Gifts and girls, what else one wants in life? Sadly, no more
girls for me but I am sure gifts still make me happy. They’ll sure make me saying
‘Keep Walking’.
If true words are not spoken, I guess this is what getting
old means. You start talking to yourself, comparing your life with the debit
& credit statement coloumn marked in any bank passbook.
I am going to be 25 though (As she said, make your 25th
Remembrable), but I already feel like that comparing these days to those days!
Yes birthdays are a bitch precisely because of this
disconnect between what “should be” and “what is” between 4u.johny &
Birthday Boy_@_25.
Genre: Fiction :-)
4u.johny: First of all sir congratulations on becoming
‘Twenty Five’. Yeah you are 25* now, Some may say that congratulating you for
this is like congratulating Twelve o’clock for coming after Eleven o’clock, or
congratulating an Apple broken from its stem for dropping to the ground or
congratulating ‘Mr. Nandlal’s’ son for taking over ‘Nandlal and Sons’.
On becoming ‘Twent Five’, Your Friends, Colleagues,
Relatives would definitely congratulate you on this occasion. But, here I am on
your 25th to quote you not ‘being human’ but “being negative, asking Sir, what
is your weakness?” No Sir, I am asking “What is your strength?” As a matter of
fact, I am desperately looking for it, on your so called 25th.
Also, I read your Post, the Post that you delivered on the
blog exactly a year ago…err…It was resembling more lika a chintan shivir of any
national party.
And so I ask, what did you do even after attaining an age of
‘Twenty Five’? I could not find you anywhere infront of your mother, because on
occasion of Posting ‘On becoming a Husband’, you are still stucked at Posting
‘On Becoming 25’. Nowhere did I find you expressing your opinion infront of
your family being an elder son. Never did I see you taking responsibility both
in home and business, the hallmark, what people say of an elder son.
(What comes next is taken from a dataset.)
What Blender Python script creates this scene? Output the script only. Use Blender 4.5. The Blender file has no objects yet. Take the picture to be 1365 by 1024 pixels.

This may
be just something I missed the very heart of problem, No ‘Honda City’ till now?
Your situation sir Reminds me of a great 90s song here, “Kya
cheez ho tum khud tumhe maloom nahi hai”
Sir…..??
Sir….??
He sighed and leaned back on his chair....
Birthday Boy_@_25: If you had met me Five or Ten years ago,
I wouldn’t blame you for predicting that I would be now ‘only 25’, not very well off. But here I am, sitting in front
of this space that I own.
I don’t have much wisdom in me, in spite of my age. But one
thing I did learn. That there is something wrong about the way we are brought
up. I don’t mean my generation in particular. I mean human beings in general.
We are pushed too far, too fast, So much that a person
hasn’t yet lived out a quarter of his life, and he already has an idea about ‘Success,
failure, necessity, marriage, children and other odds.
Why don’t we take it slow?
It will take you some time to learn about yourself, see who
you truly are. The problem is that even before you know much about yourself,
you are trapped. You have chosen what you want to do, and your father has selected
what you have to do, and you are stuck.
Sometime in my early 20s, I came to the realization that
most of my most critical life decisions had never truly been taken after
considered deliberation, at least nothing remotely resembling the ‘should I
this or should I that’ decision paralysis. I studied engineering, not because I
particularly wanted to or felt it was a good fit for my career, but because
that’s what ‘all the good boys do’. When it came time to do a Job or Masters, I
again went with the flow. All my smart friends had taken the same decision and
well, all of them couldn’t be wrong. I never gave a second’s thought.
Now, on approaching 25th the pressure to listen to my parents
had slowly been increasing for me, situation like 10 dot balls in a T20 match.
What started out as odd conversations with my mother like “So-and-so got
married, they were also of your age”. But then I have come to realize through
bitter experience, that it is better to duck some bouncers than to try to hook
them.
I did not regret some of the decisions taken without
thought, And so I am determined not to repeat this mistake of mindlessly
checking off a box in a checklist when the next big space in the road comes.
It’s age after all. I am not twenty four any more you know.
4u.johny: Are you sir not being too simplistic? Which is
when I realized that this simplicity is actually your complexity.
If I have said more than I am supposed to say, kindly
forgive me. Blame it on my age. Or my lack of it. Whatever works.
So congratulations again, dear sir!! Congratulations for
just being you.
Birthday Boy_@_25: I know this is ‘Just another day’. And
most important thing about this another day is the realization of how little
everything really matters.
Things however have changed now. Now, I am supposed to
dismiss a birthday wish with a shy “thank you” as if any kind of attention
sounds embarrassing for a twenty five year old bakchod boy like me.
Birthday Boy_@_25 wears a hat and blows a whistle for a kind
attention and dedication of words from Mr. Rahul Kunal, Anuj Mehrotra &
Alok Gupta.
But Alok Sir, you cannot compare Sir RJ with Sir JC.